1920 ve 1930 yılları arasında Cumhuriyet Dönemi’nin ilk hikâyeleri Yakup Kadri Karaosmanoğlu, Refik Halit Karay, Fahri Celaleddin, Osman Cemal Kaygılı, Selahattin Enis, Nahit Sırri Örik tarafından yazılır. 1940’ların ikinci yarısından sonra geçmişe ve bireyin iç dünyasına dönüş, II. Dünya Savaşı’nın etkileri, demokratikleşme süreci ve köy gerçekleri öykülere giren konular arasında yer alır. 1930 ve 1945 döneminde Vakit Gazetesi’nde yazan Refik Ahmet Sevengil, Hakkı Süha Gezgin, Kenan Hulusi Koray, Reşat Enis Aygen, Celalettin Ekrem ve Bekir Sıtkı Kunt gibi isimler sosyal gerçekçi hikâyeler kaleme alırlar. Bunda şüphesiz Sadri Ertem’in rolü büyüktür. Sadri Ertem, Ahmet Mithat ekolünü benimser.
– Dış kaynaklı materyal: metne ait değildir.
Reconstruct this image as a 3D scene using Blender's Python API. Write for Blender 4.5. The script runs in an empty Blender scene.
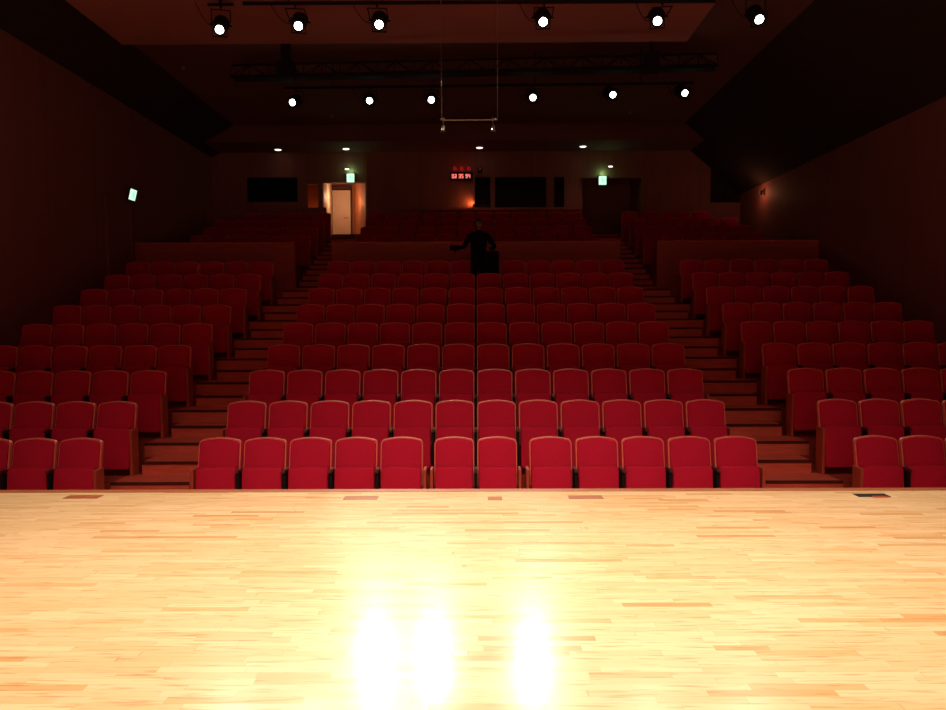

Toplumsal tezlere yer verdiği öykülerinde, materyalist bir bakış açısıyla ve eleştirel bir dille eserlerini kaleme alır (İslam, 2012, s. 348). Sabahattin Ali hikâyesi ile birlikte Sadri Ertem ekolünün de etkileri silinmeye başlar. Gözlemci ve eleştirel bir bakış açısı hikâyeye hâkim olur. Sabahattin Ali, muhalif kimliğinin neticesi olarak sınıfsal farkları, adaletsizlikleri dile getirir ve ezilen insanların yanında yer alır. Köy ve köylünün sorunları, cezaevi gözlemleri öyküye girmeye başlar.

Sonrasında Sait Faik Abasıyanık, gündelik hayatta varlığından bile haberdar olmadığımız sıradan insanların hayatlarını, köşeye itilmiş, dışlanmış insanları, sokak serserilerini, balıkçıları konu edinerek Türk öykücülüğüne “küçük insan” kavramını sokar. Büyük olaylardan ziyade küçük ama derinlikli durumları öyküleştirir (Tosun, 2014, s. 42).

Böyle bir öykücülük anlayışının hüküm sürdüğü dönemde ilk öyküsünü 1947 yılında kaleme alan Orhan Veli, Sait Faik Abasıyanık ve Memduh Şevket Esendal’ın ele aldığı konulara, dile ve üsluba benzer şekilde öykülerini oluşturur. Sait Faik, Orhan Veli’nin Garip bildirisini yayımlamadan evvel onun sanat anlayışına benzer şekilde sade bir dil ve üslupla öykülerini yazar.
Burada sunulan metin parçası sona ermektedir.